How new Texas abortion law will help preserve many lives

DAVID OGINDE |
Positive pregnancy test. [Courtesy]

A landmark law on abortion was signed in Texas, USA, this past Wednesday. In what may seem like a play of words, Governor Greg Abbott signed a law that would prohibit abortion from as early as six weeks of pregnancy.

This was after it was scientifically shown a baby has viable heartbeats at six weeks. Pro-life movements have hailed the move as a breakthrough.

Abortionists however argue that six weeks is before some women may even know they are pregnant.

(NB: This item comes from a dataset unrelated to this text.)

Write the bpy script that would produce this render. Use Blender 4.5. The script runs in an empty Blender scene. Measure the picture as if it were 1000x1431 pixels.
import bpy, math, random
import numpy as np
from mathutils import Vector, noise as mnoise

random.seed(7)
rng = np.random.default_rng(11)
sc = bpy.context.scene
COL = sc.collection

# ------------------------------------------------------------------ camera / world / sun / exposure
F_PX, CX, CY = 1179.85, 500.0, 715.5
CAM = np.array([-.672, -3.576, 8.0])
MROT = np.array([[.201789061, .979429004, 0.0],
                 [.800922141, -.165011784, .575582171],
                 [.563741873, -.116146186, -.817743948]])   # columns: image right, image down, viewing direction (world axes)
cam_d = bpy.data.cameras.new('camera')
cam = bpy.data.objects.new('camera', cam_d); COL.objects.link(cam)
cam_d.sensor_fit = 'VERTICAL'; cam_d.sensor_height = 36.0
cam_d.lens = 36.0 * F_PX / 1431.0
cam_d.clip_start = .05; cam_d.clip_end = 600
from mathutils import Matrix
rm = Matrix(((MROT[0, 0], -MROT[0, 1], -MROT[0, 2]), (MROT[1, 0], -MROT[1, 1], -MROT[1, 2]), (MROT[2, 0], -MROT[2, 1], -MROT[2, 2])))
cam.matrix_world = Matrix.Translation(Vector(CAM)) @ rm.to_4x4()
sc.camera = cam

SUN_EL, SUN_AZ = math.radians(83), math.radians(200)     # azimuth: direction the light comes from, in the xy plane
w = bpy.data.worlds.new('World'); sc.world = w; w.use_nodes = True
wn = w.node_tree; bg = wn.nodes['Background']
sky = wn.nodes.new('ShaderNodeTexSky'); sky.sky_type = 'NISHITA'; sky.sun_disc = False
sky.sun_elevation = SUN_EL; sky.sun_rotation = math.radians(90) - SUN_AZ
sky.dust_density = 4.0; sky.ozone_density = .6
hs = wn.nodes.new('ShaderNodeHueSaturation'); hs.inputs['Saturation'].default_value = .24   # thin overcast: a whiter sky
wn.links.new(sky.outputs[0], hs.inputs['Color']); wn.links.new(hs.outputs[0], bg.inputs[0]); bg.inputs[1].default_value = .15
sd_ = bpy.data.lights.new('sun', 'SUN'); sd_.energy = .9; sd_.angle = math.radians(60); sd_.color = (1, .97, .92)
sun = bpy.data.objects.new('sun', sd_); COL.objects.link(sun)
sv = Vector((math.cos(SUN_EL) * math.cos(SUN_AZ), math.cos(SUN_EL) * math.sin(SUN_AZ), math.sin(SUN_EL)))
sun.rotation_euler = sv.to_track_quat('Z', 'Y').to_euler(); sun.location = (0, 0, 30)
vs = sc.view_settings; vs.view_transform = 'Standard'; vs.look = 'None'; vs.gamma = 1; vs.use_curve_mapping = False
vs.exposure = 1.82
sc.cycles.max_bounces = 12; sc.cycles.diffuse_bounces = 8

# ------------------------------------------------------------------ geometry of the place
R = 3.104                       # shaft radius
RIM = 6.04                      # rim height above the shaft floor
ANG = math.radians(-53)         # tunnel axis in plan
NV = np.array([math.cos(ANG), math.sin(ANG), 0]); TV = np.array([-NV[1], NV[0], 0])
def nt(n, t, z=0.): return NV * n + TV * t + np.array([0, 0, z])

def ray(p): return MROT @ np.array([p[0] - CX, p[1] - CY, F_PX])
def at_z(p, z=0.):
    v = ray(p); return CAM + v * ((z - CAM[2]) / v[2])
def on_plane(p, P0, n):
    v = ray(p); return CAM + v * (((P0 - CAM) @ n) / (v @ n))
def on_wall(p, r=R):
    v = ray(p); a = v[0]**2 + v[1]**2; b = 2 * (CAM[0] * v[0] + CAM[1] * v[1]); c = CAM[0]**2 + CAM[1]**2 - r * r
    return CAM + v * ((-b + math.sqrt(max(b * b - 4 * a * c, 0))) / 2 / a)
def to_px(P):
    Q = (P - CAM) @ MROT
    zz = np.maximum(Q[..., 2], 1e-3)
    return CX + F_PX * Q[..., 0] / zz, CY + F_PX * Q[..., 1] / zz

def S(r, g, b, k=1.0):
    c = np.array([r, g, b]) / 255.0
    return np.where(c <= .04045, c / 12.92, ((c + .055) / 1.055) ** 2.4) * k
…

However, according to Governor Abbott, the Bill he signed into law was the outcome of a bipartisan state legislature. They had worked together to ensure the life of every unborn child with a heartbeat will be saved from ravages of abortion.

“Our creator endowed us with the right to life and yet millions of children lose that right every year because of abortion,” declared Abbott at the signing ceremony.

Whereas the law is now set to take effect in September, abortion rights advocates are not taking it lying down. They have vowed to challenge it in court.

According to analysts, this new law is a significant coup against pro-abortionists. It has dealt with some issues hitherto considered difficult. First is the fact that it has insulated the state or federal governments from legal suits.

In the new law, the responsibility for enforcement lies with the public. Thus, any person can sue an abortion provider or anyone who helps someone get an abortion after six weeks’ pregnancy.

Moreover, a litigant does not have to have any relationship with the person who procured an abortion.

Thus, it matters not whether the provider and the procurer of an abortion had mutually agreed to the procedure. The law simply prohibits abortions after a foetal heartbeat has been detected.

The second significant provision is that it includes cases in which a pregnancy is the result of rape or incest.

By all means this is perhaps the most controversial aspect of this new law. Cases of rape and incest have drawn mixed reactions in abortion debates, with even some diehard prolife advocates willing to cede ground in empathy and sympathy with the victims.

There has therefore been no united position from pro-life movements in cases of rape. For the abortionists, however, it has been the strongest ground for advocating legalising of abortion.  

What is interesting, however, is that some rape victims or products of rape have come out to defend the right to life.

This is especially so because some of those born out of rape have gone on to become prominent persons. For example, a 16-year-old American high school student was defiled by her 33-year-old married neighbour. When she conceived, many pressured her to abort, but she insisted on keeping her baby.

The baby, Jesse Jackson, grew to become a renowned American political activist, Baptist Church minister, and politician. He was a candidate for the Democratic presidential nomination in 1984 and 1988 and served as a shadow US Senator for Columbia from 1991 to 1997.

Similar stories are told of other prominent persons. Kelly Wright, a renowned former Fox News anchor, tells the moving story of the decision by his 16-year-old mother to give birth to him despite having conceived through rape.

Kelly says his mother always told him that God had a purpose for his life. Indeed, he became an award winning TV journalist, recording artist, speaker, producer, and author. Another TV celebrity, Faith Daniels, confesses that she was born to a 17-year-old mother who conceived her after a date rape.

These stories are certainly not meant to glorify, justify, or encourage the cruel and diabolical act of rape.

They however affirm the strong assertion by Faith Daniels that, “It really doesn’t matter how you were conceived, only what you ultimately become.”

No one knows what an unborn baby may become if given a chance. That is why the Texas law is so critical in preserving lives of the unborn. Let us give every baby a chance to find their purpose.